Council Should Reject Historical Preservation Ordinance

Editor,

Please attend the 9 a.m. Dec. 16 City Council meeting. The Planning Commission ordinance revisions expands the definition of a “historical resource” under the CEQA law. Hundreds of homes in Laguna will become subject to time-consuming historical reviews at the owner’s expense.

CEQA grants each city the discretion to enact, or not, an historical preservation ordinance. Of 500 cities in the state, the state Office of Historical Preservation says fewer than 100 have such ordinances. State historian Ron Parsons told me “there is no legal requirement that a city have a registration program or an inventory.”

The proposed revisions build on the flawed 1981 survey.
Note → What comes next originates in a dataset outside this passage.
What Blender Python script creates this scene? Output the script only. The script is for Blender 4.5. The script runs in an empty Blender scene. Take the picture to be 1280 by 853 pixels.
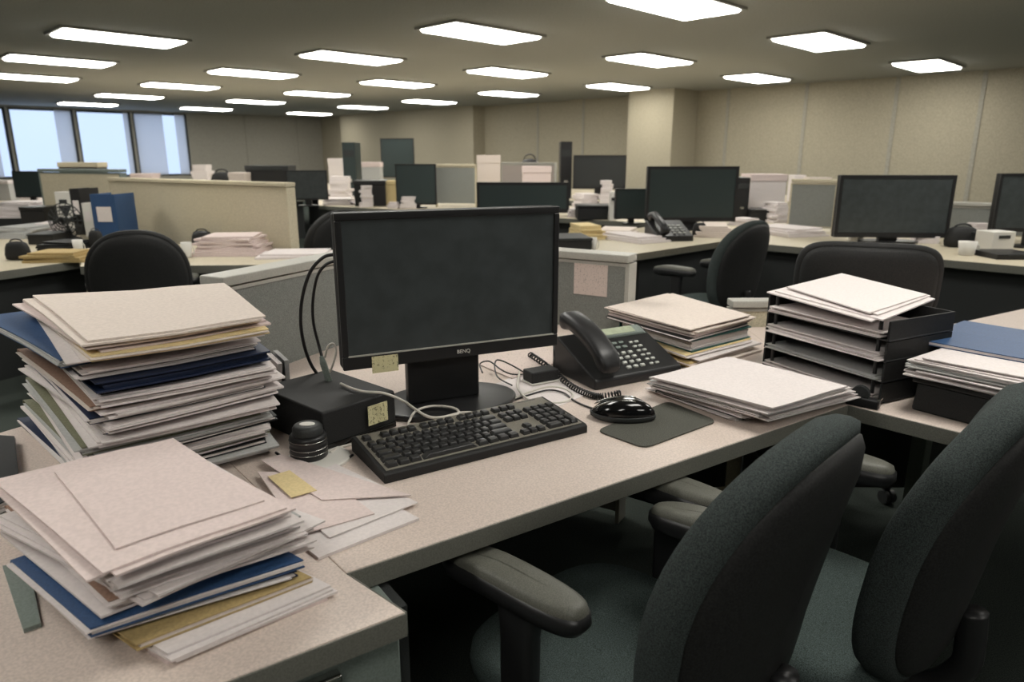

Using the drive-by opinion of a paid consultant the list is now about 1,018 and each is “recoded”. This list includes 298 homes now on the old “registry”. This means about 720 homes will be “un-registered,” but designated a historical resources against your will.

It gets worse. All homes over 70 years old will be treated as a historical resource. In time, thousands of homes will become subject to costly historical reviews. All based on an arbitrary consultant’s opinion.

Dozens complained about this at Planning Commission meetings, but some commissioners said, “Sorry, CEQA is making us do this!”

Not true.

The ordinance requires registrants to sign an undefined “agreement.” The actual agreement commits current and future owners to accept control of the property by city. It appears Laguna may be the only city with this onerous agreement. It denies due process, excludes the right to terminate, and forces owners to accept change of law risk. It conflicts violently with the Mills Act contract (to maintain a property’s exterior in lieu of reduced property taxes.)

The City Council should reject the revised ordinance, suspend it, and instruct the staff to create one that respects homeowner rights and immunizes owners from unwanted CEQA controls. All registrations should be strictly voluntary. There is no need for expensive inventories or surveys. Mills Act contracts should be the only incentive. Stop the practice of forcing a homeowner on a perpetual registry before they can apply for the Mills Act. Other cities don’t have this disincentive.

Design Review has done a good job of protecting each of us from a neighbor who wants to “mansionize,” block iconic views, or disrupt the historical pattern of development. Other than a voluntary registration Mills Act program, we don’t need this complicated, unfair, over reaching “revised” ordinance.